What’s going on in your head?

“I just learned that silent reading isn’t silent for everyone.
Some people hear the words in their heads as they read.”

This statement sparked a deluge of “how did we not know this?” juxtaposed with “isn’t this true for everyone?” questions that revealed a hidden world of creativity going on inside some people’s heads — but that others were completely unaware of.

My answer is that I absolutely hear the voices — they’re the voices of the characters and one of the reasons I hate authors to “write” in accents — I find that very annoying. I also see the characters quite clearly and that makes watching a film made from a book that I’ve read really difficult.

I can’t listen to someone speaking on the radio while I’m reading and I can’t listen to someone speak and read or write a text message at the same time, making group video calls fraught with an overload of chaos.

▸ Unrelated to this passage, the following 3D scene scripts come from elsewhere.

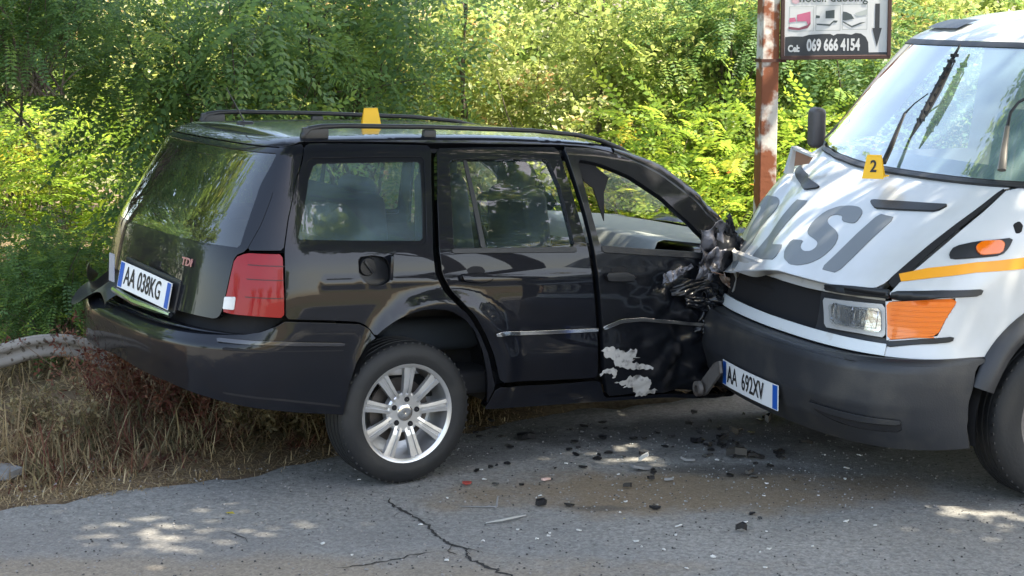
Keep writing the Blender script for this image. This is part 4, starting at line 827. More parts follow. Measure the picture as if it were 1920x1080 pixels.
# cab interior
m_ = MB(); m_.box((-1.0, 0, 1.16), (.62, 1.6, .16), rot=Matrix.Rotation(R(6), 3, 'Y'), bev=.06); m_.build('dashboard', m_vint, van, smooth=True)
for y in (-.45, .45):
    m_ = MB(); m_.box((-1.75, y, 1.10), (.16, .50, .75), rot=Matrix.Rotation(R(-8), 3, 'Y'), bev=.06, seg=3); s_ = m_.build('cab_seat', m_vint, van, smooth=True)
    m_ = MB(); m_.box((-1.80, y, 1.58), (.10, .26, .17), bev=.045, seg=3); m_.build('headrest', m_vint, s_, smooth=True)
m_ = MB(); m_.box((-2.25, 0, 1.15), (.03, 1.6, 1.4)); m_.build('bulkhead', m_vint, van)
m_ = MB(); m_.box((-2.6, 0, .42), (3.4, 1.5, .16)); m_.box((-.55, 0, .55), (.7, 1.2, .5), bev=.05); m_.build('chassis', m_dark, van)
# wipers lying on the glass
def vpt(p, o): return vanS(p[0], p[1]) + surf_normal(vanS, np.array([p[0]]), np.array([p[1]]), -1)[0]*o
bl_ = VTR['pts_wiper_blade'][0]; wp = empty('wiper', (0,0,0)); wp.parent = van
m_ = MB(); A = [vpt(p, .028) for p in bl_]; m_.tube(A, [.004, .010, .016, .014, .003], n=6, flat=1.1)
B_ = [vpt((p[0]-.035, p[1]), .03) for p in bl_[1:-1]]; m_.tube(B_, [.003, .006, .003], n=6)
for i in range(9):
    q = .15+.08*i; k = q*4; i0 = int(k); a = A[i0]+(A[min(i0+1, 4)]-A[i0])*(k-i0); m_.box(tuple(a), (.02, .035, .014))
m_.build('wiper_blade', m_plastic, wp)
m_ = MB(); m_.tube([vpt(p, .035) for p in VTR['pts_wiper_arm'][0]], [.014, .013, .010, .008, .005, .004], n=8, flat=.6); m_.build('wiper_arm', m_plastic, wp, smooth=True)
w2 = empty('wiper', (0,0,0)); w2.parent = van
A = [vpt(p, .04) for p in VTR['pts_wiper2'][0]]
m_ = MB(); m_.tube(A[:3], [.018, .014, .010], n=8, flat=.6); m_.build('wiper_arm', mat('worn_grey_arm', (.22,.21,.20), rough=.4, metal=.6), w2, smooth=True)
m_ = MB(); m_.tube(A[2:], [.008, .007, .006, .006], n=8); m_.build('wiper_hook', m_plastic, w2, smooth=True)
m_ = MB(); m_.tube([A[-1], vpt((VTR['pts_wiper2'][0][-1][0]-.1, 1.70), .03)], [.012, .006], n=6); m_.build('wiper_blade', m_plastic, w2)
# far mirror
mr_ = empty('side_mirror', (0,0,0)); mr_.parent = van
m_ = MB(); m_.box((-.93, -1.02, 1.375), (.07, .10, .20), bev=.03, seg=4); m_.build('mirror_housing', mat('mirror_grey', (.10,.09,.095), rough=.5), mr_, smooth=True)
m_ = MB(); m_.tube([(-.99, -.86, 1.27), (-.95, -.97, 1.31)], .014); m_.build('mirror_arm', m_plastic, mr_)
# bent-up fender piece beside the windscreen
m_ = MB(); m_.poly([(-.55,-.655,1.195), (-.55,-.585,1.325), (-.55,-.565,1.325), (-.55,-.60,1.24), (-.55,-.615,1.195)], .03, (-1,.1,0)); m_.poly([(-.55,-.585,1.327), (-.55,-.40,1.300), (-.55,-.40,1.290), (-.55,-.575,1.312)], .03, (-1,.1,0)); m_.build('bent_wing_edge', m_white, van)
m_ = MB(); m_.poly([(-.565,-.565,1.305), (-.565,-.42,1.290), (-.565,-.46,1.255), (-.565,-.58,1.235)], .01, (-1,0,0)); m_.build('brown_primer_panel', mat('brown_primer', (.30,.16,.10), rough=.7), van)
# number plate hanging on the bumper and the tow bracket
a = VTR['plate'][0]; pm = vanS(1.27, .365)
NP = (np.array(vanS(a[0][0], a[0][1])), np.array(vanS(a[1][0], a[1][1])))
xv = Vector((.0, 1, -.03)); pl = plate(bmp, Vector((.022, .12, .385)), xv, Vector((.03, 0, 1)), .50, .108, 'AA', '692XV', bend=.010)
m_ = MB(); P_ = [(.055, y+.13, z+.03) for y, z in ((-.385, .262), (-.365, .235), (-.335, .250), (-.20, .37), (-.215, .42), (-.26, .405), (-.385, .300))]
m_.poly(P_, .012, (-1,0,0)); m_.lathe([(.016, 0), (.034, 0), (.034, .02), (.016, .02)], (0,0,0), n=20)
bm = m_.bm
vs = [v for v in bm.verts if (v.co - Vector((0, v.co.y, 0))).length < .0401 and abs(v.co.y) < .03 and abs(v.co.z) < .04 and v.co.x < .04 and v.co.z > -.04]
M = Matrix.Translation((.07, -.232, .300)) @ Matrix.Rotation(-math.pi/2, 4, 'Z')
bmesh.ops.transform(bm, matrix=M, verts=vs)
m_.build('tow_bracket', mat('worn_steel', (.17,.16,.155), rough=.5, metal=.5, noise=(20,(.09,.07,.06),.5,.7)), van)
def vanw(L): c_, s_ = math.cos(math.pi+VT), math.sin(math.pi+VT); return (VO[0]+c_*L[0]-s_*L[1], VO[1]+s_*L[0]+c_*L[1], L[2])
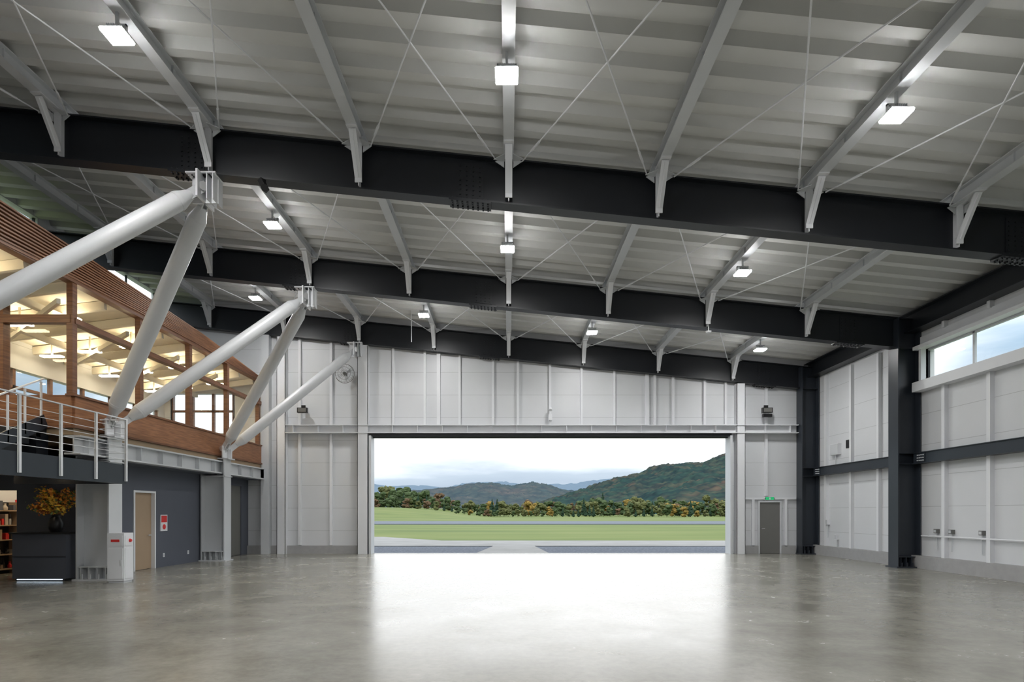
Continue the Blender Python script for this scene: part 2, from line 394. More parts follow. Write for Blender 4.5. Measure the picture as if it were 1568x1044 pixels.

In 50+ comments, there was a huge variety of experiences, ranging from this: “I don’t hear anything. I just process the words” to “If I’m reading Shakespeare I always hear the words (I suppose they were written to be declaimed). Reading a novel it would depend on the intensity of focus — if I’m really involved in it, I see the images in my head like a movie, if I’m not that engaged in the story or losing focus, I hear the words.”

“As I’m typing this, I’m talking the words out in my head.”

And then there was this …

“I always hear my own voice when I read or think, so I’m permanently in conversation with myself.”

One person said: “As an extra mind-bender, I both hear words in my mind when I’m reading (usually *my* voice, unless it’s a character in a book with an imagined distinctive voice, or a real person whose voice I know), and I see words written in my mind when people are talking to me or there’s dialogue on the television. It’s called tickertaping synesthesia (I think about 7% of people have it). So my brain is incredibly noisy all the time!”

The most surprising thing of all was that people who know each other very well had no idea what was going on in each others heads …

In this series about creativity I’ve touched on how different people translate their ideas but until I saw this post it hadn’t occurred to me that we know so very little of how other people experience the same thing. When Ursula Le Guinn declared that “reading is art”, I wonder if she knew just how many different ways people experience an author’s writing? I wonder what her own experience was of both reading and writing?

And now I’m wondering if there is a correlation between the rich inner world of creativity and the people who express that world externally? Do prolific artists have an inner dialogue? Do people who have a quiet mind find difficulty in creating art? Is this another rabbit hole I need to explore?